What should we be learning from the state of things in Europe?
- the long-term dangers inherent in the 'fiscal cliff' we are still trying to ignore
- the social and economic consequences of bankrupt cities and states (with the underlying causes still not yet addressed - see here and here for examples)
- trillions in unfunded liabilities
- loss of a cohesive identity that binds a people together rather than driving wedges between the various subcultures that comprise a national populace
- loss of a commonly held (even in the most general sense) spiritual, moral, or social compact against which a society measures acceptable behavior/norms.

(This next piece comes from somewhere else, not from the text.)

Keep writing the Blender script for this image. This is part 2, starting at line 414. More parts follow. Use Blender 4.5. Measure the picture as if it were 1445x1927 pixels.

A boat that breaks from its mooring or loses its anchor finds itself dangerously adrift unless it has an engine strong enough to overcome wind, waves and currents and a sure heading along which it churns to reach a known destination. At present America has neither - our policies and expectations are not anchored by any definable rationale, thus we are buffeted by myriad competing influences from abroad, and we don't have any clear idea where we want to head even if we had the 'strong engine' of a robust economy and foreign policy we enjoyed and benefitted from so much in our past.